GIVEN INSTRUCTION » Your answer should be a single number: the count of lines that hold the word "part".

RAW DATA »

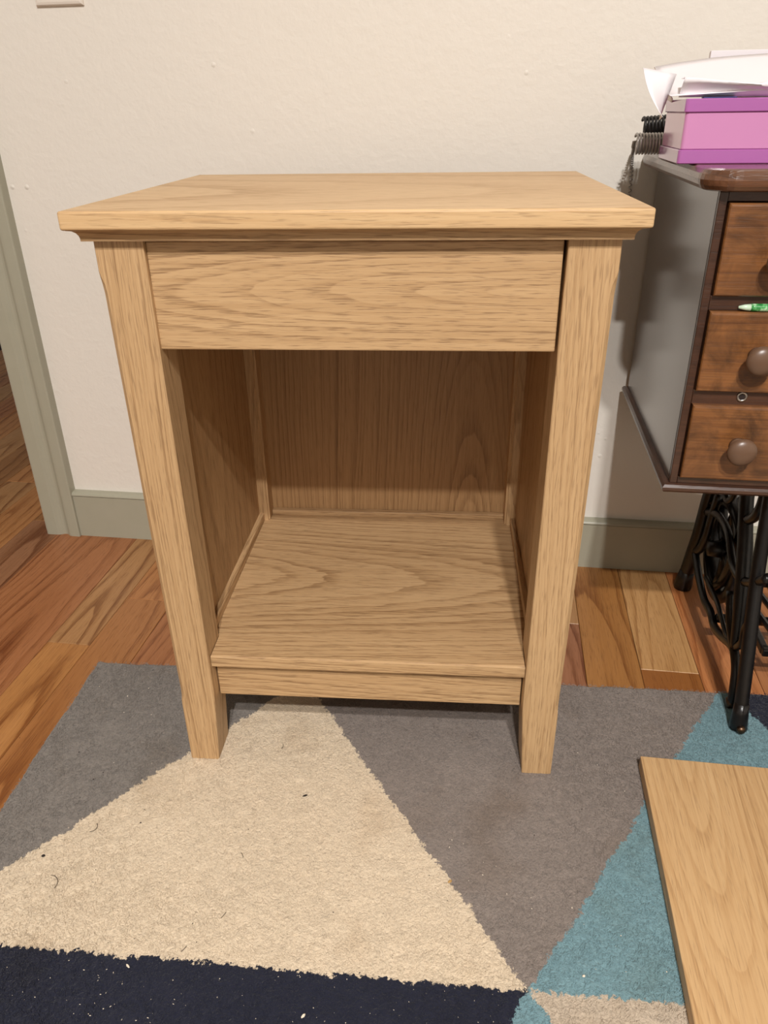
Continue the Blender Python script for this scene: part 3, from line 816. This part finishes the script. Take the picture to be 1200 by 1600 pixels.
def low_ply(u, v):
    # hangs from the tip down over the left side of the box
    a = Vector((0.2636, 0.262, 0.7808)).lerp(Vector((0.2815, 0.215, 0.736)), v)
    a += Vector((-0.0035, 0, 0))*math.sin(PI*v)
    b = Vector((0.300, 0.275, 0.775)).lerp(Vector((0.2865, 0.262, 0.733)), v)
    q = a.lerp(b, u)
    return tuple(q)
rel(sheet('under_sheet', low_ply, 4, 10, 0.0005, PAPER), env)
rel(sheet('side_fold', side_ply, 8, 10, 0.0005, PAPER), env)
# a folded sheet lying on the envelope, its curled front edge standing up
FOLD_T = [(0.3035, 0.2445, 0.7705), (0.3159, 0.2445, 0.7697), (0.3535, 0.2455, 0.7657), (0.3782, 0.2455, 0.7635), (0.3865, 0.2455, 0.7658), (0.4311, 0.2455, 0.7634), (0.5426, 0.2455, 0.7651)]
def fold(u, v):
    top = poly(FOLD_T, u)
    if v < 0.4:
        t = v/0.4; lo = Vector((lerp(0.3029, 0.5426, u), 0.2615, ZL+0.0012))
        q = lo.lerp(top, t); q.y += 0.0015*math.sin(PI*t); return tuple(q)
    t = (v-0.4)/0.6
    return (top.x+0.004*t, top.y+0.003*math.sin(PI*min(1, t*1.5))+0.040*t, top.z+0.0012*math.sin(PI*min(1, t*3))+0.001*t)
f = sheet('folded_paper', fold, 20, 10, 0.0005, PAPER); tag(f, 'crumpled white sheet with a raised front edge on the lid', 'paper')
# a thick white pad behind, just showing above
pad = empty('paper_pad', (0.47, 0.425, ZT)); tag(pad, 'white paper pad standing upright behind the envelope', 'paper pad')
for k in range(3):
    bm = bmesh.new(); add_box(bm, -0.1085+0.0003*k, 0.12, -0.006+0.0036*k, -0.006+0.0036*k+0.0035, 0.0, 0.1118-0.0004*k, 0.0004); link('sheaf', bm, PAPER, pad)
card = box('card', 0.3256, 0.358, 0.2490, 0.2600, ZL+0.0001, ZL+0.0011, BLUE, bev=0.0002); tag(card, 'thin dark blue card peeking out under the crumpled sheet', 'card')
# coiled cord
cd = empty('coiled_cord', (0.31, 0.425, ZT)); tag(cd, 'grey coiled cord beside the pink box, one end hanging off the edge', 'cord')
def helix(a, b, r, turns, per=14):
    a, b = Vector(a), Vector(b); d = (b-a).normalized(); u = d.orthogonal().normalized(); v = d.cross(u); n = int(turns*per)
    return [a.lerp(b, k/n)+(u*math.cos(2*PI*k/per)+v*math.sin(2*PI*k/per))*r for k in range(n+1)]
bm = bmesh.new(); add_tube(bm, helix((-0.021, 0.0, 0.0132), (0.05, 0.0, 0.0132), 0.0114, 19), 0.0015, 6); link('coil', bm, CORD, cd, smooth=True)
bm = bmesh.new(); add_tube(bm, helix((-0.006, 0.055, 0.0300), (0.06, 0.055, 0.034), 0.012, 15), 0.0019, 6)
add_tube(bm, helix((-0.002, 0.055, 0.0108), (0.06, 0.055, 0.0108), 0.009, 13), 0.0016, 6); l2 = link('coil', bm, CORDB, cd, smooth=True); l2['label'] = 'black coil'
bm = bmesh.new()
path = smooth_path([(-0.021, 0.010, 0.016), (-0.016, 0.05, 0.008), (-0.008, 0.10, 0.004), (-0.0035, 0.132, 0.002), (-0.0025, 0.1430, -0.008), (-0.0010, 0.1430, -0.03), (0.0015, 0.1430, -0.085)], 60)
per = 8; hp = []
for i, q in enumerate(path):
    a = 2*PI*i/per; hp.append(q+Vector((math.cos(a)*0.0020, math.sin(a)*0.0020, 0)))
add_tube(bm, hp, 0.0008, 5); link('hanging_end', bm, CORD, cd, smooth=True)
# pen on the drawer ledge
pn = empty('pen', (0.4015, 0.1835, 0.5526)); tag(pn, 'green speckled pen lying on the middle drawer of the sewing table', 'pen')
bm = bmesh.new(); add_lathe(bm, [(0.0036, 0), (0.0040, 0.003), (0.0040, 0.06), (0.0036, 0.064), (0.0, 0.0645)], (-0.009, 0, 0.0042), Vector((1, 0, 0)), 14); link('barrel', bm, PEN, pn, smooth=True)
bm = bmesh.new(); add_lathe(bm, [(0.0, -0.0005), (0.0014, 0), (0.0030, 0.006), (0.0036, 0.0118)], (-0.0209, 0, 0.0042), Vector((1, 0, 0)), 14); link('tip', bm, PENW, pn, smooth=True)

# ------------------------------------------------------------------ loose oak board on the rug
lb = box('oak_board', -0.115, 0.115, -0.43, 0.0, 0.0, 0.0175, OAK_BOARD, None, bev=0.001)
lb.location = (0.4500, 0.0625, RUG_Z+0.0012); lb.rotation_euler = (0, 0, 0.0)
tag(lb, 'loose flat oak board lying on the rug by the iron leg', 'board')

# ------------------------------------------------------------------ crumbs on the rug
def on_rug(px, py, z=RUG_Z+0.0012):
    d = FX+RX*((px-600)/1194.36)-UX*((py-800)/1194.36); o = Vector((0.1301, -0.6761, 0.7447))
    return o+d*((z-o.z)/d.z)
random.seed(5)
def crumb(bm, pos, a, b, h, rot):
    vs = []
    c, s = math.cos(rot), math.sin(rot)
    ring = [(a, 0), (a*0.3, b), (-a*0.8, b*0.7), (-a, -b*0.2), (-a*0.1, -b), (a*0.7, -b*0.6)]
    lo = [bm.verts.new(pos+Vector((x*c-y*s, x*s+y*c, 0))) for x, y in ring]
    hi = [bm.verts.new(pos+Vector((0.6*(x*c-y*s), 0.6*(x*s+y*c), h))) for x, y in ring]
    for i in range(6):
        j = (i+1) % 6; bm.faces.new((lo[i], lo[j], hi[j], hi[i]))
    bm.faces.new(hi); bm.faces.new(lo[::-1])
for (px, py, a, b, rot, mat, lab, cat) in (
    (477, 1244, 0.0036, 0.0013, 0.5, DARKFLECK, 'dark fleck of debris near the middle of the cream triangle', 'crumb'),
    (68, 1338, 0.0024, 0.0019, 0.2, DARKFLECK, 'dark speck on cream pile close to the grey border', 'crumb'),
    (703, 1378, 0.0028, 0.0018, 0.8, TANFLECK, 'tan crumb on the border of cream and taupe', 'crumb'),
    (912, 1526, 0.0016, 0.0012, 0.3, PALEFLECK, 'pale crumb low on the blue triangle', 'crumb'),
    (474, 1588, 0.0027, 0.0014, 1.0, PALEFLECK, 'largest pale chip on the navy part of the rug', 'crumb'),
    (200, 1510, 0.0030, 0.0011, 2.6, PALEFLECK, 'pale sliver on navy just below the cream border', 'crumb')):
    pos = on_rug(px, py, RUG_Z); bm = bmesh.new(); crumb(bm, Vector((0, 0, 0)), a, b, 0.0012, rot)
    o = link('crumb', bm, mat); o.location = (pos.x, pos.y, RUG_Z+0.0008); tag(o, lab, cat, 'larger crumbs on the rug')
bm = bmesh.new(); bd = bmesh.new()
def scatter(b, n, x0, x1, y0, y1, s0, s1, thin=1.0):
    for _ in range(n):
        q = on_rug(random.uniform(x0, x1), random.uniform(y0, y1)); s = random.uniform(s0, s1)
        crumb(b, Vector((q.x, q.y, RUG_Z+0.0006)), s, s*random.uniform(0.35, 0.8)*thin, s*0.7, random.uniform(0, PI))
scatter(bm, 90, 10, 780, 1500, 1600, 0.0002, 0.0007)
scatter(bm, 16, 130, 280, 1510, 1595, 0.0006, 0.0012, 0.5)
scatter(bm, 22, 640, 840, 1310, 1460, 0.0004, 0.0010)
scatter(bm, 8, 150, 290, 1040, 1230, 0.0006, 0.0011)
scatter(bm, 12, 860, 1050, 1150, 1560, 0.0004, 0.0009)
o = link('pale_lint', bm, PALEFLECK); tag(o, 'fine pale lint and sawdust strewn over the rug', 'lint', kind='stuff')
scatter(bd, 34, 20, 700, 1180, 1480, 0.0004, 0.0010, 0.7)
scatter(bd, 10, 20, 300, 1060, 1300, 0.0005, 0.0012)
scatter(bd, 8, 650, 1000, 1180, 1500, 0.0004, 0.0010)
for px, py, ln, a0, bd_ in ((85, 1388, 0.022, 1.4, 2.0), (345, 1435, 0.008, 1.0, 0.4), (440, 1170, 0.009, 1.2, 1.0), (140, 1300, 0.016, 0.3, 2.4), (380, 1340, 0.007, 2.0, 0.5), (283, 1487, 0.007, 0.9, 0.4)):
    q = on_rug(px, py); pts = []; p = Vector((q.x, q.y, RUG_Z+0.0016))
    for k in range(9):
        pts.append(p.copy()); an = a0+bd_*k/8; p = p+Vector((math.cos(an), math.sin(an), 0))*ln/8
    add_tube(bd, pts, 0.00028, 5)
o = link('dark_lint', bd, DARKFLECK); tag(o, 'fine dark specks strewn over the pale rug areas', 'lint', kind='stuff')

COMPLETED TASK » 2